┌──

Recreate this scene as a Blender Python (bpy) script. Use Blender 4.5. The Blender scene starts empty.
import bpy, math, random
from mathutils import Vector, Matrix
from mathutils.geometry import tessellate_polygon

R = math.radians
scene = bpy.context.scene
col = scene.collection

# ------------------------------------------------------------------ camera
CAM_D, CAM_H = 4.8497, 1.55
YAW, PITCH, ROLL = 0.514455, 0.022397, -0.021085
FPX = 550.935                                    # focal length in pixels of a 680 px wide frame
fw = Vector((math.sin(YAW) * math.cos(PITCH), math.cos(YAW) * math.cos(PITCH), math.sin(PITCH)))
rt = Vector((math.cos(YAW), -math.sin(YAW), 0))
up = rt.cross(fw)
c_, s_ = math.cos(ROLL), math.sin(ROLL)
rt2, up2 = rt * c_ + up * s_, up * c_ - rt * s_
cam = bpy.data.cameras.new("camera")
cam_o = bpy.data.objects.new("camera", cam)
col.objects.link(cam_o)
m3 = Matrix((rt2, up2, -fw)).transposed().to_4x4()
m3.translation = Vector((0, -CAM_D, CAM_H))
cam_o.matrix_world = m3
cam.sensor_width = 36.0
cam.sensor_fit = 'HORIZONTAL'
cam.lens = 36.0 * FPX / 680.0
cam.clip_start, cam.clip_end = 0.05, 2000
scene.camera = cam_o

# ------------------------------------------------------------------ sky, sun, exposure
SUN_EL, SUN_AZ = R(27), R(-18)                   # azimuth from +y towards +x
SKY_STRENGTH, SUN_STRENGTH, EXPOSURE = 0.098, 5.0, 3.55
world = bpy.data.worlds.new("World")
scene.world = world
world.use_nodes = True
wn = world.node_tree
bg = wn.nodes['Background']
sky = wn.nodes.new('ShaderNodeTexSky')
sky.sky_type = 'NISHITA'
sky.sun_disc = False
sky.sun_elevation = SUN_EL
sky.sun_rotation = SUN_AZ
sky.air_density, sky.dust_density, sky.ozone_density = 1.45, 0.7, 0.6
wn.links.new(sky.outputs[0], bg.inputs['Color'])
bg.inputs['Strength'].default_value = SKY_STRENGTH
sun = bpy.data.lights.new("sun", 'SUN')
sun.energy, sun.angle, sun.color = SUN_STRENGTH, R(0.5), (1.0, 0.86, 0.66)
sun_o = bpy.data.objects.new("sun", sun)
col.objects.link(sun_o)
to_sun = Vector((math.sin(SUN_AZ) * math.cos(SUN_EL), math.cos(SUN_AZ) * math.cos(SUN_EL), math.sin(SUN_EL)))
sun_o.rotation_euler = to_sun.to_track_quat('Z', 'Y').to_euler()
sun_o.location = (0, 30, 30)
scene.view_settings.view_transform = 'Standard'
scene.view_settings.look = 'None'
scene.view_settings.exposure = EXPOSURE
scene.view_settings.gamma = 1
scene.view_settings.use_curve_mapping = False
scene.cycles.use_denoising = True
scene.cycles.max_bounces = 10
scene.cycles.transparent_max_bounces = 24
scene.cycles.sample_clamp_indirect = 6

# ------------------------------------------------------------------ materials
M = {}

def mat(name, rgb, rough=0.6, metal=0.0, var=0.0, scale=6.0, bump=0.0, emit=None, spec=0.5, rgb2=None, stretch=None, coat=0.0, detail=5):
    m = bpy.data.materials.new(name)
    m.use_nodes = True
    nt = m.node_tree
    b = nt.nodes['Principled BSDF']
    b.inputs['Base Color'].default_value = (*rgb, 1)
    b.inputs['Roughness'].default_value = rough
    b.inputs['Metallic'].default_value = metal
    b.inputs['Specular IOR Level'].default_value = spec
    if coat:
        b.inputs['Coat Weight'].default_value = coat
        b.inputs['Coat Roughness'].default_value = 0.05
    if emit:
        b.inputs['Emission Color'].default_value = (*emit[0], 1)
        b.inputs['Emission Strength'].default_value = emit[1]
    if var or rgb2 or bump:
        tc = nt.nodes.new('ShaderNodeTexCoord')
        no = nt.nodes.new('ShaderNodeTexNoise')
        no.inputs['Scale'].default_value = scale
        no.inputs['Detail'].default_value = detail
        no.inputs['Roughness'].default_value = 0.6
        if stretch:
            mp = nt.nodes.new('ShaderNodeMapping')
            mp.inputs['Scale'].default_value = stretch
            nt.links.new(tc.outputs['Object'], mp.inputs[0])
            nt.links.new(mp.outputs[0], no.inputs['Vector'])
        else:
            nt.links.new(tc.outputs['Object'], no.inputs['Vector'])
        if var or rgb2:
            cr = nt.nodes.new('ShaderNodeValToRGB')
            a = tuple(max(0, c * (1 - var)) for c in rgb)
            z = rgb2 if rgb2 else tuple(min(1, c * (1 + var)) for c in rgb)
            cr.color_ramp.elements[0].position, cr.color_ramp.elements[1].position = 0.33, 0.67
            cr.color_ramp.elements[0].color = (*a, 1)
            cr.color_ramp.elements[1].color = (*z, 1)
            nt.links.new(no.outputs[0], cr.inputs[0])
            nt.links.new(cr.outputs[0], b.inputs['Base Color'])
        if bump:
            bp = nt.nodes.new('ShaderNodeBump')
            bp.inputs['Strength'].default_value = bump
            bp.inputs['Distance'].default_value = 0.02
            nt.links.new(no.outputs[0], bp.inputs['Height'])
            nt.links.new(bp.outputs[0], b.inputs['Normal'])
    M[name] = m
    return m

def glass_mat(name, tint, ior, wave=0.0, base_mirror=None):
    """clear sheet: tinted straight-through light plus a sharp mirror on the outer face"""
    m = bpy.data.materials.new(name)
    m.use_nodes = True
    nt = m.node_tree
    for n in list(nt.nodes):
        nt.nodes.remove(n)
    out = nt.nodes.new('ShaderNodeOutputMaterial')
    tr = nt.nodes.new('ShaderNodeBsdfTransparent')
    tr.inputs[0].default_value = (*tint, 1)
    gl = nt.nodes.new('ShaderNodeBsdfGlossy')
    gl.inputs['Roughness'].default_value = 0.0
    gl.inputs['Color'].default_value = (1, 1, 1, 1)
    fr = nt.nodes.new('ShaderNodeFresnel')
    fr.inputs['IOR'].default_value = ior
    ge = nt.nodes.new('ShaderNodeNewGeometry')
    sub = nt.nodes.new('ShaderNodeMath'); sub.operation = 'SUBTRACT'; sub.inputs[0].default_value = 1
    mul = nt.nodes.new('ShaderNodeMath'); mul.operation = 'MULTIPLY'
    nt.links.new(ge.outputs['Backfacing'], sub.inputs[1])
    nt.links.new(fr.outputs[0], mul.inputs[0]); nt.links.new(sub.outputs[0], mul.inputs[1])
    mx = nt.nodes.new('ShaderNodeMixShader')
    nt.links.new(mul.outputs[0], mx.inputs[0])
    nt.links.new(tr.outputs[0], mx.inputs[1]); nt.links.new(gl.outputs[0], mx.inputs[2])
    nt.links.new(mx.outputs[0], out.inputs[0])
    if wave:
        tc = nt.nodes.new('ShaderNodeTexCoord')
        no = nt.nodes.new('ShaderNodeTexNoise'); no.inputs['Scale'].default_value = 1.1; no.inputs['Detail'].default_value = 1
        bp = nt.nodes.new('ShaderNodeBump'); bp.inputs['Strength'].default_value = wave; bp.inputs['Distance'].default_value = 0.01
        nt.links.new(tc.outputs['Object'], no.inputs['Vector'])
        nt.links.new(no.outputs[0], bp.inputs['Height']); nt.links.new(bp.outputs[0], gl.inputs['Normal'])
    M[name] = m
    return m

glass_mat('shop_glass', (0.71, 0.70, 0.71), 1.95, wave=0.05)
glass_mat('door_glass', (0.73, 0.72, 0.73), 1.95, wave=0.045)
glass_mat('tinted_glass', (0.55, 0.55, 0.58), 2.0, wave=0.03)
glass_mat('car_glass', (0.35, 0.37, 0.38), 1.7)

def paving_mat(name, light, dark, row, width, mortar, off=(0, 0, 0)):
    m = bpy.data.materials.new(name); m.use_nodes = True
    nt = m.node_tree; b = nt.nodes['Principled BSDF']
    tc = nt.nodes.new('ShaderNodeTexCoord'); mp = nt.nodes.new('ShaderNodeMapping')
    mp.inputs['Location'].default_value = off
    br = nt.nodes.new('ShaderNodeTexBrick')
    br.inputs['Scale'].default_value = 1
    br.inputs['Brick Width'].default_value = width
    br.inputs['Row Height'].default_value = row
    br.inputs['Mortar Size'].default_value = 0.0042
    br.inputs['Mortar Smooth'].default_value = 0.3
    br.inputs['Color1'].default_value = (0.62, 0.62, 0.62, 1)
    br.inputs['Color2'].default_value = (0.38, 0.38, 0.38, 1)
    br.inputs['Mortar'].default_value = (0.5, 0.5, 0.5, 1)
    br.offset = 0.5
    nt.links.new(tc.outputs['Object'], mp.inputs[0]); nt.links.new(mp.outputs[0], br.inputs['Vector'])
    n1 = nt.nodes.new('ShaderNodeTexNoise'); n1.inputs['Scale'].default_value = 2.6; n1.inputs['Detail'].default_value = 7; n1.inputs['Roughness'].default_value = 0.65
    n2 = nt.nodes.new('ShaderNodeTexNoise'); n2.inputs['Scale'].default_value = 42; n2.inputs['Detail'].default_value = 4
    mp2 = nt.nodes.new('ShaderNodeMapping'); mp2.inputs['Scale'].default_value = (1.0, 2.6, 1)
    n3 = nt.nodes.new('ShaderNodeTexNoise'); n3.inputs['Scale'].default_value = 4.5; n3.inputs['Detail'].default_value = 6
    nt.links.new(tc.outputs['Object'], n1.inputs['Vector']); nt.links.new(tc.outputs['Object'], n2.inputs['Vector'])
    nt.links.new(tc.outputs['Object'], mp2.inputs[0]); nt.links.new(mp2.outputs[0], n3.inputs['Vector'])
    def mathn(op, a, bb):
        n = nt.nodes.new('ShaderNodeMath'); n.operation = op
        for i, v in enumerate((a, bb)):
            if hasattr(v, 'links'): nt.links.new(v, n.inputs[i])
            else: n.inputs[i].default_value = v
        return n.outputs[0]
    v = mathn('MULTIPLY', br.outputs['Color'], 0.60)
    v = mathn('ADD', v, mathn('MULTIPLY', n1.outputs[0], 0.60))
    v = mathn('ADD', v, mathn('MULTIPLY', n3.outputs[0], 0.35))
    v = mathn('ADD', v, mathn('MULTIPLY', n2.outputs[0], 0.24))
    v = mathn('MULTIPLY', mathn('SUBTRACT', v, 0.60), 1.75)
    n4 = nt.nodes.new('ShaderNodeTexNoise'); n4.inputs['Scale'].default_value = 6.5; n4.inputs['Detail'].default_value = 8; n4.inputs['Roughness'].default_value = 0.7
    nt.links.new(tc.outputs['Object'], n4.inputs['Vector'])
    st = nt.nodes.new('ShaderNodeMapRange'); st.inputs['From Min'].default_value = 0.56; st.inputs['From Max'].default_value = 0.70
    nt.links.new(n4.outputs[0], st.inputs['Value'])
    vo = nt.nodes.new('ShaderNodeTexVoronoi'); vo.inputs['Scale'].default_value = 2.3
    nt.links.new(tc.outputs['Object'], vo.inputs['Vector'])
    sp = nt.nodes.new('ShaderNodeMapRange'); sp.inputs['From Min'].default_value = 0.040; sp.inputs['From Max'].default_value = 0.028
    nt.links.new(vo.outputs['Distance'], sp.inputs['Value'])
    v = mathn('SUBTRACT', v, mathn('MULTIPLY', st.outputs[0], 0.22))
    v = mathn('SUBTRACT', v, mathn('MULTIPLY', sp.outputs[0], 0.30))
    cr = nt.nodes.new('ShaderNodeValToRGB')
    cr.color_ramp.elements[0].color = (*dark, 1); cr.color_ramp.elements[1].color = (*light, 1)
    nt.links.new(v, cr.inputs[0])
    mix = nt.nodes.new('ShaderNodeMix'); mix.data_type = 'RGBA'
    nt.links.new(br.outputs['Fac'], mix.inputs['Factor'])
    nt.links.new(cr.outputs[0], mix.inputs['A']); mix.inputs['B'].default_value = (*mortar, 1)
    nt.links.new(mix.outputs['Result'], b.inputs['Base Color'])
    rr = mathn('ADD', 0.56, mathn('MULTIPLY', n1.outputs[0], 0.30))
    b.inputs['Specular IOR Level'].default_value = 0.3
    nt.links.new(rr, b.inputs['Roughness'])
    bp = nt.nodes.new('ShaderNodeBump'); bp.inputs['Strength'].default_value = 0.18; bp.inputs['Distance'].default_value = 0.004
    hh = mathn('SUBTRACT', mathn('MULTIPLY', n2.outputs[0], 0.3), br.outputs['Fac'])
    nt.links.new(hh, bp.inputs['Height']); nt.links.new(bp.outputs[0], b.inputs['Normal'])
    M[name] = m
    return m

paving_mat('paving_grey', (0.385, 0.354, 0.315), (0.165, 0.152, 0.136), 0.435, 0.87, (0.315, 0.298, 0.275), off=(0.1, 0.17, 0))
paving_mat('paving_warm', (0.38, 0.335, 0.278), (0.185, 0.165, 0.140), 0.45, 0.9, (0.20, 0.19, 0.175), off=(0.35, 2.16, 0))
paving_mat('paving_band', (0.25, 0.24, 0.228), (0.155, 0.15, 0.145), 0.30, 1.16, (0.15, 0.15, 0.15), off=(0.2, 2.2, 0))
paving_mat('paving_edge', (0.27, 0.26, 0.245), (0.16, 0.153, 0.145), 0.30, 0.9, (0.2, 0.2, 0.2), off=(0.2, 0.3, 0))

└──

_Aim of the exercise_
Using the data above, restate word for word the lines from its opening line through the line that contains "scene.camera = cam_o", and no more.

_Answer in full_
Recreate this scene as a Blender Python (bpy) script. Use Blender 4.5. The Blender scene starts empty.
import bpy, math, random
from mathutils import Vector, Matrix
from mathutils.geometry import tessellate_polygon

R = math.radians
scene = bpy.context.scene
col = scene.collection

# ------------------------------------------------------------------ camera
CAM_D, CAM_H = 4.8497, 1.55
YAW, PITCH, ROLL = 0.514455, 0.022397, -0.021085
FPX = 550.935                                    # focal length in pixels of a 680 px wide frame
fw = Vector((math.sin(YAW) * math.cos(PITCH), math.cos(YAW) * math.cos(PITCH), math.sin(PITCH)))
rt = Vector((math.cos(YAW), -math.sin(YAW), 0))
up = rt.cross(fw)
c_, s_ = math.cos(ROLL), math.sin(ROLL)
rt2, up2 = rt * c_ + up * s_, up * c_ - rt * s_
cam = bpy.data.cameras.new("camera")
cam_o = bpy.data.objects.new("camera", cam)
col.objects.link(cam_o)
m3 = Matrix((rt2, up2, -fw)).transposed().to_4x4()
m3.translation = Vector((0, -CAM_D, CAM_H))
cam_o.matrix_world = m3
cam.sensor_width = 36.0
cam.sensor_fit = 'HORIZONTAL'
cam.lens = 36.0 * FPX / 680.0
cam.clip_start, cam.clip_end = 0.05, 2000
scene.camera = cam_o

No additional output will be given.